§ **Prompt**: Transcribe the lines below verbatim, skipping the images.

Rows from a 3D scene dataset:
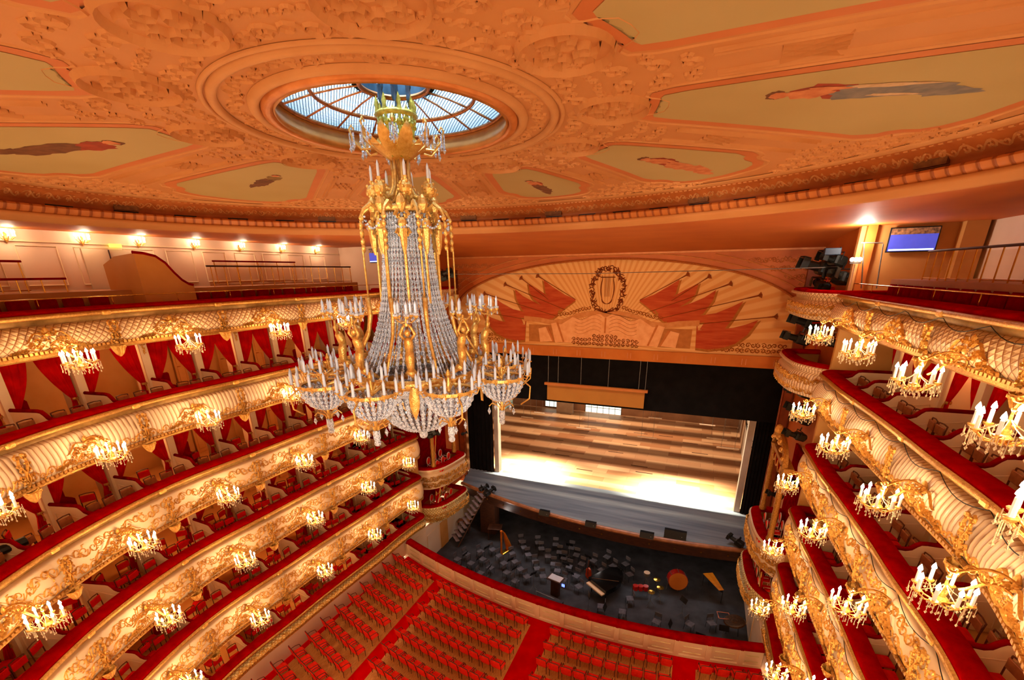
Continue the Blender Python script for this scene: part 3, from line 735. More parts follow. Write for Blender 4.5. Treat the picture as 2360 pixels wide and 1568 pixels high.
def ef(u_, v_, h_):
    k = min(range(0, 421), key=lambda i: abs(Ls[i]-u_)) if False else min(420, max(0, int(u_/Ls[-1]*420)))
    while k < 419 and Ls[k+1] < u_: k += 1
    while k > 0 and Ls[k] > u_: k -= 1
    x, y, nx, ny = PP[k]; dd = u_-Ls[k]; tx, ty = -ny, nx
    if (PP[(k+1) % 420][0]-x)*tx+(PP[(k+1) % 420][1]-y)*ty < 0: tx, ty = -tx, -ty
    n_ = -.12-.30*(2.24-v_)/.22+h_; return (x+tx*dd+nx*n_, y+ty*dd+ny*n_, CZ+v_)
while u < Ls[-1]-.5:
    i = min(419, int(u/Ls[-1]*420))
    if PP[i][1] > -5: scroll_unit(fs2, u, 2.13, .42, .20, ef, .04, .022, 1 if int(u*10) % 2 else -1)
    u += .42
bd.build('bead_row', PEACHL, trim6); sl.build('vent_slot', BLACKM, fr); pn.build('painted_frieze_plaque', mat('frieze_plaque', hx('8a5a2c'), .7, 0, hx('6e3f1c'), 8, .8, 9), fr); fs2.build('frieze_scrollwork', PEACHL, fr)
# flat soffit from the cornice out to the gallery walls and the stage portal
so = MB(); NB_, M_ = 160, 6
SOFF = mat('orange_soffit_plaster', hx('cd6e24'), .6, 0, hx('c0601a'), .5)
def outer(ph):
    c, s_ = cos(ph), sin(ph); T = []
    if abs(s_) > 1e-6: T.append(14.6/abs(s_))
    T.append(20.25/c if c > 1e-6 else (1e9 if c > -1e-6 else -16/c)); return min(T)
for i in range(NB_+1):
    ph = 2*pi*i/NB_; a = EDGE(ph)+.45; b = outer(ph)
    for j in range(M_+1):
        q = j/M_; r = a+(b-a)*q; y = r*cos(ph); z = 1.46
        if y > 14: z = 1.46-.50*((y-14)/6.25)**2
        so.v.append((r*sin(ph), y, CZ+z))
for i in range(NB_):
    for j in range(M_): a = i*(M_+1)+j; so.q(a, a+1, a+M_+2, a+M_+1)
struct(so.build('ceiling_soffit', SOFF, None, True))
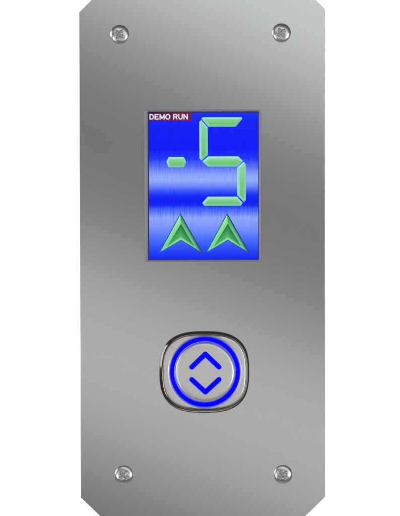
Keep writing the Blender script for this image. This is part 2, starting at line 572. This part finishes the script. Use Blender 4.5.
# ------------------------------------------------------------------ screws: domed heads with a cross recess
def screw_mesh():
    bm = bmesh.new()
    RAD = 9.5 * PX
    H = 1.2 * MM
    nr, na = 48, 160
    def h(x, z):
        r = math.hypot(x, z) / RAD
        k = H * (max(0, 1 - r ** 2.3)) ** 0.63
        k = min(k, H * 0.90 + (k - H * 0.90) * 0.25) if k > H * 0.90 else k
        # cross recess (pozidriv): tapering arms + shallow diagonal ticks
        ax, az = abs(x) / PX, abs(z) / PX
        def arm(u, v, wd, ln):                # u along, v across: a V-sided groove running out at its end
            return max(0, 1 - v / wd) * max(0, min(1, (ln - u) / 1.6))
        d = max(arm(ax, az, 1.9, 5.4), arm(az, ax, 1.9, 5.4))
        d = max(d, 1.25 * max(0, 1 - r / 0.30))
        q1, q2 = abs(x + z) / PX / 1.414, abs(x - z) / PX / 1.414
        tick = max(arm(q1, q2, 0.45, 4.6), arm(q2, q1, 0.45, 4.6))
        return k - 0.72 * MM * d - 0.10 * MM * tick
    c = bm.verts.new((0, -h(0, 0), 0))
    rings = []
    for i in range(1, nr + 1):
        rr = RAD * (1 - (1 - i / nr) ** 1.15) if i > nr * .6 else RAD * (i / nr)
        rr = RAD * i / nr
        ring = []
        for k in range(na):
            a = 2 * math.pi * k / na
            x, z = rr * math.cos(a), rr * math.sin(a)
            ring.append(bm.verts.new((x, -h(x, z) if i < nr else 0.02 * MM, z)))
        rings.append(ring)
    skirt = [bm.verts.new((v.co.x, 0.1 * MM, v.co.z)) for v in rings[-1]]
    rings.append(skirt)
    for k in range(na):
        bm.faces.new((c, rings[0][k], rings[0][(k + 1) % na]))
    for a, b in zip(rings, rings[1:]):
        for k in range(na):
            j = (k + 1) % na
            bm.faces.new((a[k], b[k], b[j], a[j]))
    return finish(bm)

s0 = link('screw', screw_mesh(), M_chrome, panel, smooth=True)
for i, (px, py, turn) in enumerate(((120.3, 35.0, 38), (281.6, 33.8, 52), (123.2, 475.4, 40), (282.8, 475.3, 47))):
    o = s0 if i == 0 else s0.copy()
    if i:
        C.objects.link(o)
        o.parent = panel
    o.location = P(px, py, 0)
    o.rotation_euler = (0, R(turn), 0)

§ **Response to the exercise**:
Continue the Blender Python script for this scene: part 3, from line 735. More parts follow. Write for Blender 4.5. Treat the picture as 2360 pixels wide and 1568 pixels high.
def ef(u_, v_, h_):
    k = min(range(0, 421), key=lambda i: abs(Ls[i]-u_)) if False else min(420, max(0, int(u_/Ls[-1]*420)))
    while k < 419 and Ls[k+1] < u_: k += 1
    while k > 0 and Ls[k] > u_: k -= 1
    x, y, nx, ny = PP[k]; dd = u_-Ls[k]; tx, ty = -ny, nx
    if (PP[(k+1) % 420][0]-x)*tx+(PP[(k+1) % 420][1]-y)*ty < 0: tx, ty = -tx, -ty
    n_ = -.12-.30*(2.24-v_)/.22+h_; return (x+tx*dd+nx*n_, y+ty*dd+ny*n_, CZ+v_)
while u < Ls[-1]-.5:
    i = min(419, int(u/Ls[-1]*420))
    if PP[i][1] > -5: scroll_unit(fs2, u, 2.13, .42, .20, ef, .04, .022, 1 if int(u*10) % 2 else -1)
    u += .42
bd.build('bead_row', PEACHL, trim6); sl.build('vent_slot', BLACKM, fr); pn.build('painted_frieze_plaque', mat('frieze_plaque', hx('8a5a2c'), .7, 0, hx('6e3f1c'), 8, .8, 9), fr); fs2.build('frieze_scrollwork', PEACHL, fr)
# flat soffit from the cornice out to the gallery walls and the stage portal
so = MB(); NB_, M_ = 160, 6
SOFF = mat('orange_soffit_plaster', hx('cd6e24'), .6, 0, hx('c0601a'), .5)
def outer(ph):
    c, s_ = cos(ph), sin(ph); T = []
    if abs(s_) > 1e-6: T.append(14.6/abs(s_))
    T.append(20.25/c if c > 1e-6 else (1e9 if c > -1e-6 else -16/c)); return min(T)
for i in range(NB_+1):
    ph = 2*pi*i/NB_; a = EDGE(ph)+.45; b = outer(ph)
    for j in range(M_+1):
        q = j/M_; r = a+(b-a)*q; y = r*cos(ph); z = 1.46
        if y > 14: z = 1.46-.50*((y-14)/6.25)**2
        so.v.append((r*sin(ph), y, CZ+z))
for i in range(NB_):
    for j in range(M_): a = i*(M_+1)+j; so.q(a, a+1, a+M_+2, a+M_+1)
struct(so.build('ceiling_soffit', SOFF, None, True))
Keep writing the Blender script for this image. This is part 2, starting at line 572. This part finishes the script. Use Blender 4.5.
# ------------------------------------------------------------------ screws: domed heads with a cross recess
def screw_mesh():
    bm = bmesh.new()
    RAD = 9.5 * PX
    H = 1.2 * MM
    nr, na = 48, 160
    def h(x, z):
        r = math.hypot(x, z) / RAD
        k = H * (max(0, 1 - r ** 2.3)) ** 0.63
        k = min(k, H * 0.90 + (k - H * 0.90) * 0.25) if k > H * 0.90 else k
        # cross recess (pozidriv): tapering arms + shallow diagonal ticks
        ax, az = abs(x) / PX, abs(z) / PX
        def arm(u, v, wd, ln):                # u along, v across: a V-sided groove running out at its end
            return max(0, 1 - v / wd) * max(0, min(1, (ln - u) / 1.6))
        d = max(arm(ax, az, 1.9, 5.4), arm(az, ax, 1.9, 5.4))
        d = max(d, 1.25 * max(0, 1 - r / 0.30))
        q1, q2 = abs(x + z) / PX / 1.414, abs(x - z) / PX / 1.414
        tick = max(arm(q1, q2, 0.45, 4.6), arm(q2, q1, 0.45, 4.6))
        return k - 0.72 * MM * d - 0.10 * MM * tick
    c = bm.verts.new((0, -h(0, 0), 0))
    rings = []
    for i in range(1, nr + 1):
        rr = RAD * (1 - (1 - i / nr) ** 1.15) if i > nr * .6 else RAD * (i / nr)
        rr = RAD * i / nr
        ring = []
        for k in range(na):
            a = 2 * math.pi * k / na
            x, z = rr * math.cos(a), rr * math.sin(a)
            ring.append(bm.verts.new((x, -h(x, z) if i < nr else 0.02 * MM, z)))
        rings.append(ring)
    skirt = [bm.verts.new((v.co.x, 0.1 * MM, v.co.z)) for v in rings[-1]]
    rings.append(skirt)
    for k in range(na):
        bm.faces.new((c, rings[0][k], rings[0][(k + 1) % na]))
    for a, b in zip(rings, rings[1:]):
        for k in range(na):
            j = (k + 1) % na
            bm.faces.new((a[k], b[k], b[j], a[j]))
    return finish(bm)

s0 = link('screw', screw_mesh(), M_chrome, panel, smooth=True)
for i, (px, py, turn) in enumerate(((120.3, 35.0, 38), (281.6, 33.8, 52), (123.2, 475.4, 40), (282.8, 475.3, 47))):
    o = s0 if i == 0 else s0.copy()
    if i:
        C.objects.link(o)
        o.parent = panel
    o.location = P(px, py, 0)
    o.rotation_euler = (0, R(turn), 0)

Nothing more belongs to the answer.